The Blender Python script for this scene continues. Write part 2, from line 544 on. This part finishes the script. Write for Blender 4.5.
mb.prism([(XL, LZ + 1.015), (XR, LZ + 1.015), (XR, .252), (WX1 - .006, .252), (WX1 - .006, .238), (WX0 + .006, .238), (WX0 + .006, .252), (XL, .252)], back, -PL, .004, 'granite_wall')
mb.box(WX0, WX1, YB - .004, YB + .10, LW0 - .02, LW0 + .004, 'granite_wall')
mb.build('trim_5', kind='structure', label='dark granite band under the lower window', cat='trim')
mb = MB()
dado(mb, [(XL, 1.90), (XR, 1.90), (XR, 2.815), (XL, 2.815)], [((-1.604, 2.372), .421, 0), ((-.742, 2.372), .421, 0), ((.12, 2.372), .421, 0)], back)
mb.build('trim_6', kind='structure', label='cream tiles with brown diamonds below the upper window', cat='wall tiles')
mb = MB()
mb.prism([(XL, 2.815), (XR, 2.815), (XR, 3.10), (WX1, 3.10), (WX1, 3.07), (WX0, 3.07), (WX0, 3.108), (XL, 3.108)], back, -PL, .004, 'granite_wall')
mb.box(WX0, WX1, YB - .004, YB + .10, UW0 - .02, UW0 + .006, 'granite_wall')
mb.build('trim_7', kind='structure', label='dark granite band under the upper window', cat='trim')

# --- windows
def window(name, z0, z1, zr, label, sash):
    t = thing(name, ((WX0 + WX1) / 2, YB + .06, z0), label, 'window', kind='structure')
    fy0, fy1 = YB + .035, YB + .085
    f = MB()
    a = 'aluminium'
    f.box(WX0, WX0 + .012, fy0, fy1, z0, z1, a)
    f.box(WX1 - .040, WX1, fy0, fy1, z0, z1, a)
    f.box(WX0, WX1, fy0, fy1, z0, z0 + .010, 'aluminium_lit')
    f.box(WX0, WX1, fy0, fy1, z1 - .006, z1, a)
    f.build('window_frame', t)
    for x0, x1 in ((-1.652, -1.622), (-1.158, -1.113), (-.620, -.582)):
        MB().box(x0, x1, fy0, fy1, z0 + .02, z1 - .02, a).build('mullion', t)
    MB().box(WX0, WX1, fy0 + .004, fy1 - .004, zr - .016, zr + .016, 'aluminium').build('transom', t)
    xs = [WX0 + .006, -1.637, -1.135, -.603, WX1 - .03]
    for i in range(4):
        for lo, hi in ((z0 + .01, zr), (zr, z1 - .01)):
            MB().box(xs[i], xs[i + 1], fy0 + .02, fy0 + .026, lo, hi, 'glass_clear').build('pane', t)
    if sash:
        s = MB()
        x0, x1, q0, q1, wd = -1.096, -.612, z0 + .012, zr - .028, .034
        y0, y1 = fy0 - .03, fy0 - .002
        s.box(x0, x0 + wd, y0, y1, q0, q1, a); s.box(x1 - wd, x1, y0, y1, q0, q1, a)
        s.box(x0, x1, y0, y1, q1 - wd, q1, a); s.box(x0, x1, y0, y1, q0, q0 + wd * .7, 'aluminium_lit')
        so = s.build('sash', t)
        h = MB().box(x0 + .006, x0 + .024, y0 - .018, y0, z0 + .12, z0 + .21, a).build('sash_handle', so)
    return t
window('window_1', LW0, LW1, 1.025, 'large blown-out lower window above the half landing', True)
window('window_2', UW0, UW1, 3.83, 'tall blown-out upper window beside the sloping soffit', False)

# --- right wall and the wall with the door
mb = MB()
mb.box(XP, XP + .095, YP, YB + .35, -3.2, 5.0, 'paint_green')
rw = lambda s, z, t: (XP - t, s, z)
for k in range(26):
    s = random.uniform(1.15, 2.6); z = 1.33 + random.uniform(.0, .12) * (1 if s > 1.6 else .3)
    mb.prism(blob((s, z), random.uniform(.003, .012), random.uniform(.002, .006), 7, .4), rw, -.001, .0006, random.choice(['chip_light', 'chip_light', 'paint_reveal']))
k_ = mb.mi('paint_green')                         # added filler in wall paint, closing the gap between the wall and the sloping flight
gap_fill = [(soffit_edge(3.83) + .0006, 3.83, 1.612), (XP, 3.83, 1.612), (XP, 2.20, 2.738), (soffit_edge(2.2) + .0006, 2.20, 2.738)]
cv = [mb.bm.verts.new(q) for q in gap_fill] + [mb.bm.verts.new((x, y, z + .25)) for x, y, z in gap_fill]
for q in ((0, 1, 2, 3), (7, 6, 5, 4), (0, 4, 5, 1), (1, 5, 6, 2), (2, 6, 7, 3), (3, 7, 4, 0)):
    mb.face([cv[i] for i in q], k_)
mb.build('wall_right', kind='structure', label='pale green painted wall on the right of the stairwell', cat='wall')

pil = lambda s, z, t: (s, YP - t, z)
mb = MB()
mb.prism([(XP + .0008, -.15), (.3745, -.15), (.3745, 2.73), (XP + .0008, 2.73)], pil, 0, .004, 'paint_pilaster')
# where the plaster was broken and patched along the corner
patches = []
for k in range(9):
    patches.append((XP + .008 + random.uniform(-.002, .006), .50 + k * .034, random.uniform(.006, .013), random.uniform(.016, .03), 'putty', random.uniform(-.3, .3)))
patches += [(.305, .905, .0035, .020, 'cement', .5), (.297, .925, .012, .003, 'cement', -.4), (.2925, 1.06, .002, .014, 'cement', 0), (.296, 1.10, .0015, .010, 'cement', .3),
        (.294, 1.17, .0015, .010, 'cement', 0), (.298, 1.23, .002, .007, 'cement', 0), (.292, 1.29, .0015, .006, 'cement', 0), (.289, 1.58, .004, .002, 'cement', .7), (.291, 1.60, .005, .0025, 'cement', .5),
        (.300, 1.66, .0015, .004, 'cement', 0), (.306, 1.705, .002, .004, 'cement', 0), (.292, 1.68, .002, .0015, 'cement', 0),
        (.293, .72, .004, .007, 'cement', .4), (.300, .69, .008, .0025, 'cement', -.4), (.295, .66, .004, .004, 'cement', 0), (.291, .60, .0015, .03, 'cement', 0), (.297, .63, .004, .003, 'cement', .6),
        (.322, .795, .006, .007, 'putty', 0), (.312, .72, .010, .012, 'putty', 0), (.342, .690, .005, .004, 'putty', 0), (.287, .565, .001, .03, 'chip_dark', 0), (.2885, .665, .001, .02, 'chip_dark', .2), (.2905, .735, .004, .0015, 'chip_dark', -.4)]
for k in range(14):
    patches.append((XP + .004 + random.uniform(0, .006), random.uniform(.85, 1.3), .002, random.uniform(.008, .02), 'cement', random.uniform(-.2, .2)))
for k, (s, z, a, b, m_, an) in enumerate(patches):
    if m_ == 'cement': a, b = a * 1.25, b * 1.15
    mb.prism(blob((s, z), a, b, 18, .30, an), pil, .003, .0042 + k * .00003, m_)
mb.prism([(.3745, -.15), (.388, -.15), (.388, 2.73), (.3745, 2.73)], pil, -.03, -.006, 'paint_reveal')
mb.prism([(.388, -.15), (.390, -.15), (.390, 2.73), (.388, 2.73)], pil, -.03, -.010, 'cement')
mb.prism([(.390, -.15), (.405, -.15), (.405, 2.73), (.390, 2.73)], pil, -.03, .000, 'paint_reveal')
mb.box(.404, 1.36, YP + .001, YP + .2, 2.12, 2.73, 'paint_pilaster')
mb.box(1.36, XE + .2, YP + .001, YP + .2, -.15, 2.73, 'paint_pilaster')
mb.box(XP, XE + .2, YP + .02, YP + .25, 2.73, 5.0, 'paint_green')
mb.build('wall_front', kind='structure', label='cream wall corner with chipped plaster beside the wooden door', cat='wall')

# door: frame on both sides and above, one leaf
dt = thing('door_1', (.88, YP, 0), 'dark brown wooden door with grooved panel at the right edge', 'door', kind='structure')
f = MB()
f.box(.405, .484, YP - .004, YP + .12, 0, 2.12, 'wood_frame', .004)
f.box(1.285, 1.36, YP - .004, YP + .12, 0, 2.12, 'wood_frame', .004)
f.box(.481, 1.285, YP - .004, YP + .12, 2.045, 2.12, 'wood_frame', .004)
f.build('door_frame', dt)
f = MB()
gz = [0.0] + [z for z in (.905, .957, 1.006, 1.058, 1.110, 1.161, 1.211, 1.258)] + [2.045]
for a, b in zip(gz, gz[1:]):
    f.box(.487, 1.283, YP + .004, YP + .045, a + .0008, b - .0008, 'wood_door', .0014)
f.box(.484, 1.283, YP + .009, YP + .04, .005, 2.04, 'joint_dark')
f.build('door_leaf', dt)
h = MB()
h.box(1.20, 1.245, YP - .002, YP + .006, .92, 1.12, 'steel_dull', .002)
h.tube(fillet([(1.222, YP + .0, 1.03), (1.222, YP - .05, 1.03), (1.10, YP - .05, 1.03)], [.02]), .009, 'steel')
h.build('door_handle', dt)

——

* _Task objective_
From the opening line of the data above through the line that contains "mb.build('trim_7', kind='structure', label='dark", please print each line as it stands and only those lines.

* _Correct response_
The Blender Python script for this scene continues. Write part 2, from line 544 on. This part finishes the script. Write for Blender 4.5.
mb.prism([(XL, LZ + 1.015), (XR, LZ + 1.015), (XR, .252), (WX1 - .006, .252), (WX1 - .006, .238), (WX0 + .006, .238), (WX0 + .006, .252), (XL, .252)], back, -PL, .004, 'granite_wall')
mb.box(WX0, WX1, YB - .004, YB + .10, LW0 - .02, LW0 + .004, 'granite_wall')
mb.build('trim_5', kind='structure', label='dark granite band under the lower window', cat='trim')
mb = MB()
dado(mb, [(XL, 1.90), (XR, 1.90), (XR, 2.815), (XL, 2.815)], [((-1.604, 2.372), .421, 0), ((-.742, 2.372), .421, 0), ((.12, 2.372), .421, 0)], back)
mb.build('trim_6', kind='structure', label='cream tiles with brown diamonds below the upper window', cat='wall tiles')
mb = MB()
mb.prism([(XL, 2.815), (XR, 2.815), (XR, 3.10), (WX1, 3.10), (WX1, 3.07), (WX0, 3.07), (WX0, 3.108), (XL, 3.108)], back, -PL, .004, 'granite_wall')
mb.box(WX0, WX1, YB - .004, YB + .10, UW0 - .02, UW0 + .006, 'granite_wall')
mb.build('trim_7', kind='structure', label='dark granite band under the upper window', cat='trim')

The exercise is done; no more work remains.